El Evangelio de hoy se enmarca en un contexto de vocación. El término como tal deriva del latín “vocatus”, llamado. Juan el bautista define a Jesús como el “cordero de Dios”. Esta imagen se conecta con el cordero de la Pascua judía. En Egipto, antes de la liberación de la esclavitud, Moisés indica a los israelitas que sacrifiquen un cordero y pinten con su sangre las columnas y la parte superior de la puerta, y esa marca de sangre es la que salva a los hebreos de la muerte de sus primogénitos.
Cristo es aquel llamado a rescatar a la humanidad del poder del mal, vocación que realiza en plenitud a través de su muerte en la cruz. Sin embargo, la cruz no fue un hecho heroico aislado. Toda la vida del Maestro fue liberadora. El Evangelio nos dice que Juan y Andrés siguen a Jesús y le preguntan: “¿Dónde vives?”, es decir: “¿Quién eres?” No sabemos lo que sucedió en el escaso tiempo en que estuvieron juntos, pero algo sí es evidente: salen del encuentro con Jesús no sólo fascinados sino convencidos de que Jesús es el Mesías, el Hijo de Dios.
A veces la costumbre, o el ambiente, hacen que se nos desdibuje que el cristianismo es la aceptación de una identidad hecha desde la libertad. Una opción que implica vivir cada día en clave de bendición, de testimonio patente de la acción de Dios en la cotidianidad de nuestro presente, así como también de voz que salva del mal. Hay preguntas que necesitamos hacernos: ¿mi cristianismo convence?, ¿se nota que en mi vida alienta Dios?, ¿o soy simplemente una “buena persona”, educada, correcta, pero que se queda ahí, en lo humanamente civilizado, sin transmitir al interlocutor una conexión con “algo más”?

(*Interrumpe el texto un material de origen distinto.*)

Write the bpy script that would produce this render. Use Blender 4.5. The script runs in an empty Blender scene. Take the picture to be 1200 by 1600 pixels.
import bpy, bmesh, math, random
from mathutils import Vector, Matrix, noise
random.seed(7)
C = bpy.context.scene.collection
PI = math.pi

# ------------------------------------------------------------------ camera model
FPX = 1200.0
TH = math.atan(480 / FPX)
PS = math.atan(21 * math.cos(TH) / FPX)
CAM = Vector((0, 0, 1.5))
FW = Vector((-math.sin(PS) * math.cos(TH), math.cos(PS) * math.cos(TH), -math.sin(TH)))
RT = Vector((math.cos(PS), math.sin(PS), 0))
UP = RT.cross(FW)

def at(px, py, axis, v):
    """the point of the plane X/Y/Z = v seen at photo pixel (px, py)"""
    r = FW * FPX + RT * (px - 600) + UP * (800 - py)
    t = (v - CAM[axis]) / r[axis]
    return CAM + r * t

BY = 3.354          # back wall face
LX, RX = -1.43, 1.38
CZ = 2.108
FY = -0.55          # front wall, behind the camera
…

Cuentan que el P. Arrupe, superior general de los jesuitas, estando en Japón, conversaba con un japonés sobre la fe cristiana. El japonés le había pedido que le explicara las llamadas “pruebas de la existencia de Dios”, de Santo Tomás de Aquino, que obviamente no son pruebas sino reflexiones lógicas. El P. Arrupe empezó a exponerlas pero a poco de empezar fue interrumpido por el japonés, que le dijo: “Tu Dios tiene que ser verdad”. Sorprendido, Arrupe quiso saber qué “prueba” le había impactado, a lo que su interlocutor respondió: “Ninguna, es el modo en que usted habla de Dios”.
Al llegar a Tierra Santa, en mi peregrinación a pie desde Roma, entré a una cafetería. La atendía una chica joven que traía al cuello un crucifijo. Yo, que parecía cualquier cosa menos un cura, le pregunté: “¿Eres cristiana?”. La chica, que tenía delante a un desconocido que podía ser cualquier cosa, se irguió, me clavó la mirada y con voz de inmenso orgullo dijo: “Sí”. En Tierra Santa vivir como cristiano es cuestión de vida o muerte. Y tal vez creemos que fuera de allí y de los territorios musulmanes, el cristianismo no es cuestión de vida o muerte, pero nos equivocamos.
Hoy, en medio de un mundo esclavizado por la mentira, la manipulación, la dictadura de lo políticamente correcto, la alergia a la verdad y a la fe, la hipersensibilidad enfermiza de un egoísmo magnificado…, hoy, ser modelo y portavoz del mensaje claro del Evangelio, es cuestión de vida o muerte, y mientras no lo entendamos, iremos por el mundo tratando de pasar desapercibidos, viviendo nuestra fe sólo en ambientes “seguros” o, a lo más, siendo “buenas personas” sin pretender mucho más que eso. Pero esa no es nuestra vocación. Un cristiano está llamado a vivir de tal modo que la gente pueda decir: “Tu Cristo tiene que ser la verdad”. Eso sí, tal vez haya momentos en los que el precio será, de algún modo, morir en la cruz.